If bitcoin was just used as a medium of exchange and a store of value, like general money, it would be more similar to a global digital currency. But layer 2 solutions demand that bitcoin be so much more. The bitcoin network is set to be the foundation for the future of all decentralized infrastructure, a kind of ultimate digital commodity. This can be seen clearer by revisiting the gold analogy.

In the shape of a coin, gold can be used as currency. If put in wiring or as a building material, it can lend its properties to help build physical infrastructure. Seen just as a pretty mineral, it can be made into a piece of art. Gold is a simple material with certain characteristics that allow it to take on many roles.

Similarly, bitcoin can be used as a currency via the lighting network. It can be built into decentralized infrastructure to make it more secure by using programs like Stacks. It can even be minted into an art piece via the ordinal protocol. Here, we can see bitcoin as the ultimate digital material used in various ways in a variety of final products.

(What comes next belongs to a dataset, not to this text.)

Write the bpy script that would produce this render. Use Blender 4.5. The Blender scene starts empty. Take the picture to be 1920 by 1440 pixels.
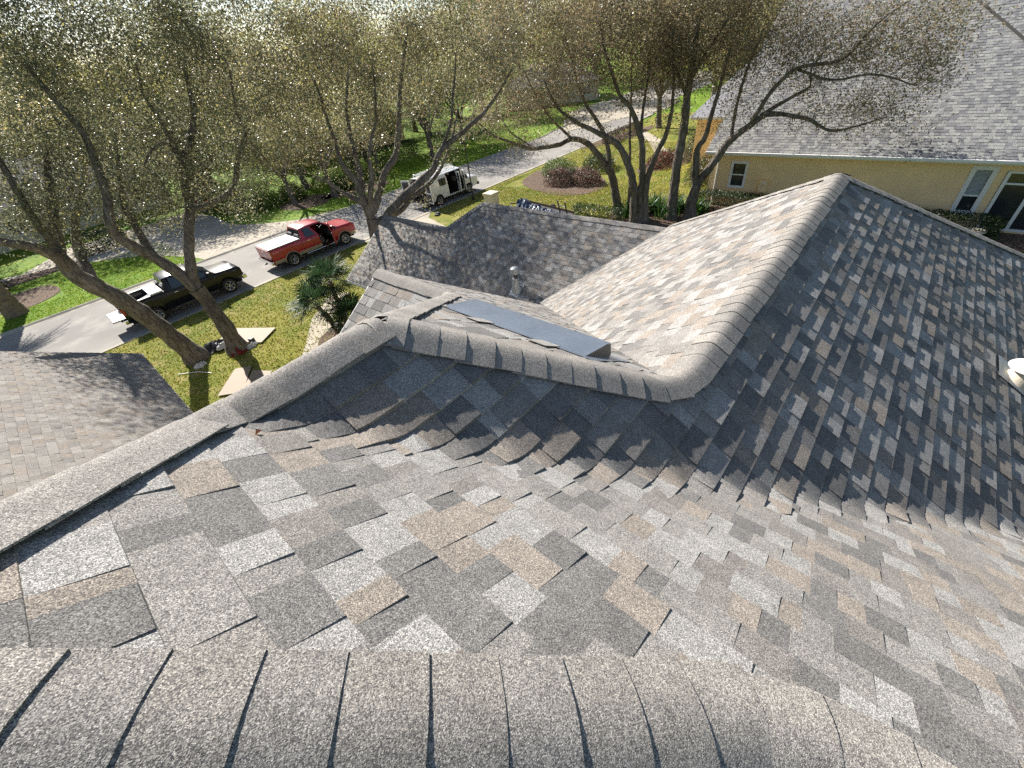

The features of the bitcoin network correlate with the properties of materials like gold. The robustness of bitcoin security, the wide reach of the network, and the history of its use are all analogous to mineral properties (shininess, hardness, conductivity, etc.) that make them useful.

In the end, layer 2 solutions challenge but do not defeat the narrative that bitcoin is a digital commodity. Although the bitcoin community is forced to reconsider in what way bitcoin is a commodity, the narrative of bitcoin is stronger for it. Layer 2s reveal an even more grandiose narrative for bitcoin, and the use cases they allow for bolster the case for bitcoin as a commodity more than was previously conceivable.

Comparing bitcoin to gold does bitcoin a disservice; the ultimate usefulness of Bitcoin as a commodity extends far past what gold ever achieved.